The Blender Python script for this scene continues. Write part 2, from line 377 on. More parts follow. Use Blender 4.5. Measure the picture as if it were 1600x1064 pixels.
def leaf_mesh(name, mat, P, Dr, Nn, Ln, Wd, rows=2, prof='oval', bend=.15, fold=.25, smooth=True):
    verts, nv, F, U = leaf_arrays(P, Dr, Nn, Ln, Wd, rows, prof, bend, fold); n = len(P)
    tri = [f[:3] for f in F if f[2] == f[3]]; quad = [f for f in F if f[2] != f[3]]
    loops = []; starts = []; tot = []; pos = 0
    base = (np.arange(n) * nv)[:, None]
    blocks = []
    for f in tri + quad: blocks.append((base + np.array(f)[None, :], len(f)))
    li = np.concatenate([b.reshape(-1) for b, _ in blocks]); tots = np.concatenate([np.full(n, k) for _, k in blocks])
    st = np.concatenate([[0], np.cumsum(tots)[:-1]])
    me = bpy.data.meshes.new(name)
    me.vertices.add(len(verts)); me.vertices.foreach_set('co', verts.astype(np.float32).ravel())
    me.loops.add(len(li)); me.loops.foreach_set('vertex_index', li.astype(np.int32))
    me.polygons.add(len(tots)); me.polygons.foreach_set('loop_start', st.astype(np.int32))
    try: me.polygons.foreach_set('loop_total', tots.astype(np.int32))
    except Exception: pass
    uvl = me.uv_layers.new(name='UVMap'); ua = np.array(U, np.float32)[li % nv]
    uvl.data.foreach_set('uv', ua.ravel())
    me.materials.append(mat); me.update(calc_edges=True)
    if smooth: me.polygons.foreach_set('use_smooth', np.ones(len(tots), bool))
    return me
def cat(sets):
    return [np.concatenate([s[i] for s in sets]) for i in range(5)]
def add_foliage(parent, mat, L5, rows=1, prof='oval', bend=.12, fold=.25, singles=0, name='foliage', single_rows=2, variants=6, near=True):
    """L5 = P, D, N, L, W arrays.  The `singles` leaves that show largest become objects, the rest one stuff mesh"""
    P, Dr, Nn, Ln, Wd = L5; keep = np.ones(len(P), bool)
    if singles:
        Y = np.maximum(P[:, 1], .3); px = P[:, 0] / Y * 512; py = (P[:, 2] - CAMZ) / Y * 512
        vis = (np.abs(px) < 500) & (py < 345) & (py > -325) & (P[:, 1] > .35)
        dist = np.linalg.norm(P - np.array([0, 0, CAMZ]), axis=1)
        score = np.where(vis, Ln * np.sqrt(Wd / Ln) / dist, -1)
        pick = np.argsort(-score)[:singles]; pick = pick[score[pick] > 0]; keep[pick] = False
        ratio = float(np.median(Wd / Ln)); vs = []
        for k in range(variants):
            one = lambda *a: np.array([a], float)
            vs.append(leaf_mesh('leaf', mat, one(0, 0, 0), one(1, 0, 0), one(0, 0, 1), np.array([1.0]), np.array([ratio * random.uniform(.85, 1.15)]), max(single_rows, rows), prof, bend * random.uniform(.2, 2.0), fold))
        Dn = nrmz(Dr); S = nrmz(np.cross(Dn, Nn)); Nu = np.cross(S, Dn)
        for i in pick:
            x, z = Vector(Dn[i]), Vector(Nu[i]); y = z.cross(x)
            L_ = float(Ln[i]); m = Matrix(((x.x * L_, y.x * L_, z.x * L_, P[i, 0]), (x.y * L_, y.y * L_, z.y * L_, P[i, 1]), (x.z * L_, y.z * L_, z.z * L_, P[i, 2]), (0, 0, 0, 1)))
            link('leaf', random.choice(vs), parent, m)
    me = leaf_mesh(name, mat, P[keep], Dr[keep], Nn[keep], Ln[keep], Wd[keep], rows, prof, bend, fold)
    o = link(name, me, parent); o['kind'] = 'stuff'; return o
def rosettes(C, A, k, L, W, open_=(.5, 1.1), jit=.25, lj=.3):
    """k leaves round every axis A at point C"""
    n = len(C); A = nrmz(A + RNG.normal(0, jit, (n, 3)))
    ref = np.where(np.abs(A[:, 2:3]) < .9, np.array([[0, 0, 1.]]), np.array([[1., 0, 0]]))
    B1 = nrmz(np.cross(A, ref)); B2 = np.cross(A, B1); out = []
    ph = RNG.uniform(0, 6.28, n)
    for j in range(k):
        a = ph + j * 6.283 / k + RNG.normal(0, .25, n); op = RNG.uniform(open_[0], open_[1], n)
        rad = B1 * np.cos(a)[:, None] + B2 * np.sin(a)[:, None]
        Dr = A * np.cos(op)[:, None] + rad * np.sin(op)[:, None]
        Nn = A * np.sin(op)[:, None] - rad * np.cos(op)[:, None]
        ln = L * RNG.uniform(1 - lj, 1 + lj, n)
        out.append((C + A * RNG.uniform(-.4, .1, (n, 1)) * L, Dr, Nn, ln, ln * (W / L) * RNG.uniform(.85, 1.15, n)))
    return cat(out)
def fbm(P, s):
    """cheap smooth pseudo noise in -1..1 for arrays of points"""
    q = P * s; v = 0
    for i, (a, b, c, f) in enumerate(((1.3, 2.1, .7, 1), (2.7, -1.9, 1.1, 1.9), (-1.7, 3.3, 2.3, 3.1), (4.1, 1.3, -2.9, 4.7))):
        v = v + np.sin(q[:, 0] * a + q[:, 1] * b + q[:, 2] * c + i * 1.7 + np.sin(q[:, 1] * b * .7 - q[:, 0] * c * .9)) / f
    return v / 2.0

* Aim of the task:
Write out every line of the material again, exactly as it reads.

* Answer to the task:
The Blender Python script for this scene continues. Write part 2, from line 377 on. More parts follow. Use Blender 4.5. Measure the picture as if it were 1600x1064 pixels.
def leaf_mesh(name, mat, P, Dr, Nn, Ln, Wd, rows=2, prof='oval', bend=.15, fold=.25, smooth=True):
    verts, nv, F, U = leaf_arrays(P, Dr, Nn, Ln, Wd, rows, prof, bend, fold); n = len(P)
    tri = [f[:3] for f in F if f[2] == f[3]]; quad = [f for f in F if f[2] != f[3]]
    loops = []; starts = []; tot = []; pos = 0
    base = (np.arange(n) * nv)[:, None]
    blocks = []
    for f in tri + quad: blocks.append((base + np.array(f)[None, :], len(f)))
    li = np.concatenate([b.reshape(-1) for b, _ in blocks]); tots = np.concatenate([np.full(n, k) for _, k in blocks])
    st = np.concatenate([[0], np.cumsum(tots)[:-1]])
    me = bpy.data.meshes.new(name)
    me.vertices.add(len(verts)); me.vertices.foreach_set('co', verts.astype(np.float32).ravel())
    me.loops.add(len(li)); me.loops.foreach_set('vertex_index', li.astype(np.int32))
    me.polygons.add(len(tots)); me.polygons.foreach_set('loop_start', st.astype(np.int32))
    try: me.polygons.foreach_set('loop_total', tots.astype(np.int32))
    except Exception: pass
    uvl = me.uv_layers.new(name='UVMap'); ua = np.array(U, np.float32)[li % nv]
    uvl.data.foreach_set('uv', ua.ravel())
    me.materials.append(mat); me.update(calc_edges=True)
    if smooth: me.polygons.foreach_set('use_smooth', np.ones(len(tots), bool))
    return me
def cat(sets):
    return [np.concatenate([s[i] for s in sets]) for i in range(5)]
def add_foliage(parent, mat, L5, rows=1, prof='oval', bend=.12, fold=.25, singles=0, name='foliage', single_rows=2, variants=6, near=True):
    """L5 = P, D, N, L, W arrays.  The `singles` leaves that show largest become objects, the rest one stuff mesh"""
    P, Dr, Nn, Ln, Wd = L5; keep = np.ones(len(P), bool)
    if singles:
        Y = np.maximum(P[:, 1], .3); px = P[:, 0] / Y * 512; py = (P[:, 2] - CAMZ) / Y * 512
        vis = (np.abs(px) < 500) & (py < 345) & (py > -325) & (P[:, 1] > .35)
        dist = np.linalg.norm(P - np.array([0, 0, CAMZ]), axis=1)
        score = np.where(vis, Ln * np.sqrt(Wd / Ln) / dist, -1)
        pick = np.argsort(-score)[:singles]; pick = pick[score[pick] > 0]; keep[pick] = False
        ratio = float(np.median(Wd / Ln)); vs = []
        for k in range(variants):
            one = lambda *a: np.array([a], float)
            vs.append(leaf_mesh('leaf', mat, one(0, 0, 0), one(1, 0, 0), one(0, 0, 1), np.array([1.0]), np.array([ratio * random.uniform(.85, 1.15)]), max(single_rows, rows), prof, bend * random.uniform(.2, 2.0), fold))
        Dn = nrmz(Dr); S = nrmz(np.cross(Dn, Nn)); Nu = np.cross(S, Dn)
        for i in pick:
            x, z = Vector(Dn[i]), Vector(Nu[i]); y = z.cross(x)
            L_ = float(Ln[i]); m = Matrix(((x.x * L_, y.x * L_, z.x * L_, P[i, 0]), (x.y * L_, y.y * L_, z.y * L_, P[i, 1]), (x.z * L_, y.z * L_, z.z * L_, P[i, 2]), (0, 0, 0, 1)))
            link('leaf', random.choice(vs), parent, m)
    me = leaf_mesh(name, mat, P[keep], Dr[keep], Nn[keep], Ln[keep], Wd[keep], rows, prof, bend, fold)
    o = link(name, me, parent); o['kind'] = 'stuff'; return o
def rosettes(C, A, k, L, W, open_=(.5, 1.1), jit=.25, lj=.3):
    """k leaves round every axis A at point C"""
    n = len(C); A = nrmz(A + RNG.normal(0, jit, (n, 3)))
    ref = np.where(np.abs(A[:, 2:3]) < .9, np.array([[0, 0, 1.]]), np.array([[1., 0, 0]]))
    B1 = nrmz(np.cross(A, ref)); B2 = np.cross(A, B1); out = []
    ph = RNG.uniform(0, 6.28, n)
    for j in range(k):
        a = ph + j * 6.283 / k + RNG.normal(0, .25, n); op = RNG.uniform(open_[0], open_[1], n)
        rad = B1 * np.cos(a)[:, None] + B2 * np.sin(a)[:, None]
        Dr = A * np.cos(op)[:, None] + rad * np.sin(op)[:, None]
        Nn = A * np.sin(op)[:, None] - rad * np.cos(op)[:, None]
        ln = L * RNG.uniform(1 - lj, 1 + lj, n)
        out.append((C + A * RNG.uniform(-.4, .1, (n, 1)) * L, Dr, Nn, ln, ln * (W / L) * RNG.uniform(.85, 1.15, n)))
    return cat(out)
def fbm(P, s):
    """cheap smooth pseudo noise in -1..1 for arrays of points"""
    q = P * s; v = 0
    for i, (a, b, c, f) in enumerate(((1.3, 2.1, .7, 1), (2.7, -1.9, 1.1, 1.9), (-1.7, 3.3, 2.3, 3.1), (4.1, 1.3, -2.9, 4.7))):
        v = v + np.sin(q[:, 0] * a + q[:, 1] * b + q[:, 2] * c + i * 1.7 + np.sin(q[:, 1] * b * .7 - q[:, 0] * c * .9)) / f
    return v / 2.0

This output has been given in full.